Work to be completed: Without including any images, repeat the data exactly.

Data extract:
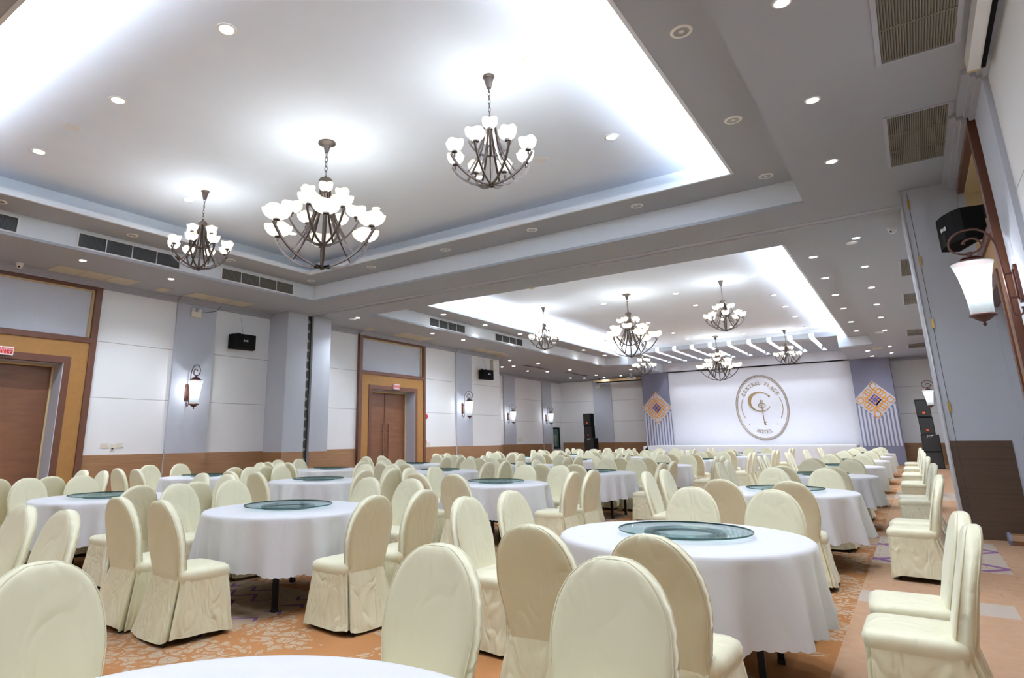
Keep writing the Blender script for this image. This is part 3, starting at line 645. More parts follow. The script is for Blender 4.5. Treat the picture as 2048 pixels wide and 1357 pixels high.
# --- cove strips in the troughs
def cove(x0,x1,y0,y1,e):
    lx,ly=x1-x0,y1-y0; lamp('AREA','cove_strip_light',((x0+x1)/2,(y0+y1)/2,5.556),e*max(lx,ly),COOL,None,shape='RECTANGLE',size=lx,size_y=ly).rotation_euler=(PI,0,0)
cove(LB+.05,LB+.11,1.8,10.0,P_COVE); cove(LA+.2,LB-.2,1.70-.11,1.70-.05,P_COVE)
cove(LB+.05,LB+.11,14.4,31.0,P_COVE); cove(LA-.11,LA-.05,14.4,31.0,P_COVE*1.5); cove(LA+.2,LB-.2,14.28-.11,14.28-.05,P_COVE)
# --- stage slot lamps
tube_me=None
for i,sx in enumerate(slotx):
    mb=MB()
    for k in range(6): mb.box(.03,.16,.25+k*.78,.25+k*.78+.42,-.02,0)
    if tube_me is None: tube_me=mb.mesh('slot_lamp',M['tube'])
    o=bpy.data.objects.new('slot_lamp',tube_me); COL.objects.link(o); o.location=(sx-.2,FY1,5.795)
    tag(o,'white lamp strip in the %s ceiling slot from the right above the stage'%ORD[i+1],'lamp','lamps in the stage ceiling slots')
    lamp('SPOT','slot_beam',(sx-.1,36.1,5.76),P_WASH,COOL,None,spot_size=math.radians(58),spot_blend=.08,shadow_soft_size=.012).rotation_euler=(math.radians(17),0,0)
    lamp('SPOT','slot_beam',(sx-.1,32.0,5.76),P_SLOT,COOL,None,spot_size=math.radians(80),spot_blend=.4,shadow_soft_size=.04).rotation_euler=(math.radians(22),0,0)
# --- air vents
def vent(n_label,x0,x1,y0,y1,z0,z1,axis,nslat,mull,label,dark=True):
    # axis 'x': grille on a vertical face with x const; 'z': on the ceiling
    cx,cy_,cz=(x0+x1)/2,(y0+y1)/2,(z0+z1)/2; r=thing('air_vent',label,'vent',(cx,cy_,cz),0,n_label)
    hx,hy,hz=(x1-x0)/2,(y1-y0)/2,(z1-z0)/2
    if axis=='x':
        f=.03; MB().box(-.004,.004,-hy+f,hy-f,-hz+f,hz-f).build('backing',M['grille'],r)
        MB().box(-.004,.02,-hy,hy,-hz,-hz+f).box(-.004,.02,-hy,hy,hz-f,hz).box(-.004,.02,-hy,-hy+f,-hz+f,hz-f).box(-.004,.02,hy-f,hy,-hz+f,hz-f).build('frame',M['whitegloss'],r)
        mb=MB(); W=2*(hy-f)
        for i in range(nslat): y=-hy+f+W*(i+.5)/nslat; mb.box(.004,.012,y-.0022,y+.0022,-hz+f,hz-f)
        mb.build('slats',M['slat'] if 'pale' in label else M['slatdark'],r); mb=MB()
        for i in range(1,mull): y=-hy+f+W*i/mull; mb.box(.004,.017,y-.009,y+.009,-hz+f,hz-f)
        mb.build('mullion',M['whitegloss'],r)
    else:
        f=.045; MB().box(-hx+f,hx-f,-hy+f,hy-f,-.004,.003).build('backing',M['grille'],r)
        MB().box(-hx,hx,-hy,-hy+f*.6,-.015,.0).box(-hx,hx,hy-f*.6,hy,-.015,0).box(-hx,-hx+f,-hy+f*.6,hy-f*.6,-.015,0).box(hx-f,hx,-hy+f*.6,hy-f*.6,-.015,0).build('frame',M['cornice'],r)
        mb=MB(); W=2*(hx-f)
        for i in range(nslat):
            x=-hx+f+W*(i+.5)/nslat; mb.add([(x-.007,-hy+.03,-.004),(x+.004,-hy+.03,-.016),(x+.007,-hy+.03,-.016),(x-.004,-hy+.03,-.004),(x-.007,hy-.03,-.004),(x+.004,hy-.03,-.016),(x+.007,hy-.03,-.016),(x-.004,hy-.03,-.004)],[(0,1,5,4),(1,2,6,5),(2,3,7,6),(3,0,4,7),(0,3,2,1),(4,5,6,7)])
        mb.build('slats',M['slat'],r); mb=MB()
        for i in range(1,mull): y=-hy+2*hy*i/mull; mb.box(-hx+f,hx-f,y-.006,y+.006,-.02,-.004)
        if mull>1: mb.build('crossbar',M['slat'],r)
    return r
g='air vents'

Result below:
Keep writing the Blender script for this image. This is part 3, starting at line 645. More parts follow. The script is for Blender 4.5. Treat the picture as 2048 pixels wide and 1357 pixels high.
# --- cove strips in the troughs
def cove(x0,x1,y0,y1,e):
    lx,ly=x1-x0,y1-y0; lamp('AREA','cove_strip_light',((x0+x1)/2,(y0+y1)/2,5.556),e*max(lx,ly),COOL,None,shape='RECTANGLE',size=lx,size_y=ly).rotation_euler=(PI,0,0)
cove(LB+.05,LB+.11,1.8,10.0,P_COVE); cove(LA+.2,LB-.2,1.70-.11,1.70-.05,P_COVE)
cove(LB+.05,LB+.11,14.4,31.0,P_COVE); cove(LA-.11,LA-.05,14.4,31.0,P_COVE*1.5); cove(LA+.2,LB-.2,14.28-.11,14.28-.05,P_COVE)
# --- stage slot lamps
tube_me=None
for i,sx in enumerate(slotx):
    mb=MB()
    for k in range(6): mb.box(.03,.16,.25+k*.78,.25+k*.78+.42,-.02,0)
    if tube_me is None: tube_me=mb.mesh('slot_lamp',M['tube'])
    o=bpy.data.objects.new('slot_lamp',tube_me); COL.objects.link(o); o.location=(sx-.2,FY1,5.795)
    tag(o,'white lamp strip in the %s ceiling slot from the right above the stage'%ORD[i+1],'lamp','lamps in the stage ceiling slots')
    lamp('SPOT','slot_beam',(sx-.1,36.1,5.76),P_WASH,COOL,None,spot_size=math.radians(58),spot_blend=.08,shadow_soft_size=.012).rotation_euler=(math.radians(17),0,0)
    lamp('SPOT','slot_beam',(sx-.1,32.0,5.76),P_SLOT,COOL,None,spot_size=math.radians(80),spot_blend=.4,shadow_soft_size=.04).rotation_euler=(math.radians(22),0,0)
# --- air vents
def vent(n_label,x0,x1,y0,y1,z0,z1,axis,nslat,mull,label,dark=True):
    # axis 'x': grille on a vertical face with x const; 'z': on the ceiling
    cx,cy_,cz=(x0+x1)/2,(y0+y1)/2,(z0+z1)/2; r=thing('air_vent',label,'vent',(cx,cy_,cz),0,n_label)
    hx,hy,hz=(x1-x0)/2,(y1-y0)/2,(z1-z0)/2
    if axis=='x':
        f=.03; MB().box(-.004,.004,-hy+f,hy-f,-hz+f,hz-f).build('backing',M['grille'],r)
        MB().box(-.004,.02,-hy,hy,-hz,-hz+f).box(-.004,.02,-hy,hy,hz-f,hz).box(-.004,.02,-hy,-hy+f,-hz+f,hz-f).box(-.004,.02,hy-f,hy,-hz+f,hz-f).build('frame',M['whitegloss'],r)
        mb=MB(); W=2*(hy-f)
        for i in range(nslat): y=-hy+f+W*(i+.5)/nslat; mb.box(.004,.012,y-.0022,y+.0022,-hz+f,hz-f)
        mb.build('slats',M['slat'] if 'pale' in label else M['slatdark'],r); mb=MB()
        for i in range(1,mull): y=-hy+f+W*i/mull; mb.box(.004,.017,y-.009,y+.009,-hz+f,hz-f)
        mb.build('mullion',M['whitegloss'],r)
    else:
        f=.045; MB().box(-hx+f,hx-f,-hy+f,hy-f,-.004,.003).build('backing',M['grille'],r)
        MB().box(-hx,hx,-hy,-hy+f*.6,-.015,.0).box(-hx,hx,hy-f*.6,hy,-.015,0).box(-hx,-hx+f,-hy+f*.6,hy-f*.6,-.015,0).box(hx-f,hx,-hy+f*.6,hy-f*.6,-.015,0).build('frame',M['cornice'],r)
        mb=MB(); W=2*(hx-f)
        for i in range(nslat):
            x=-hx+f+W*(i+.5)/nslat; mb.add([(x-.007,-hy+.03,-.004),(x+.004,-hy+.03,-.016),(x+.007,-hy+.03,-.016),(x-.004,-hy+.03,-.004),(x-.007,hy-.03,-.004),(x+.004,hy-.03,-.016),(x+.007,hy-.03,-.016),(x-.004,hy-.03,-.004)],[(0,1,5,4),(1,2,6,5),(2,3,7,6),(3,0,4,7),(0,3,2,1),(4,5,6,7)])
        mb.build('slats',M['slat'],r); mb=MB()
        for i in range(1,mull): y=-hy+2*hy*i/mull; mb.box(-hx+f,hx-f,y-.006,y+.006,-.02,-.004)
        if mull>1: mb.build('crossbar',M['slat'],r)
    return r
g='air vents'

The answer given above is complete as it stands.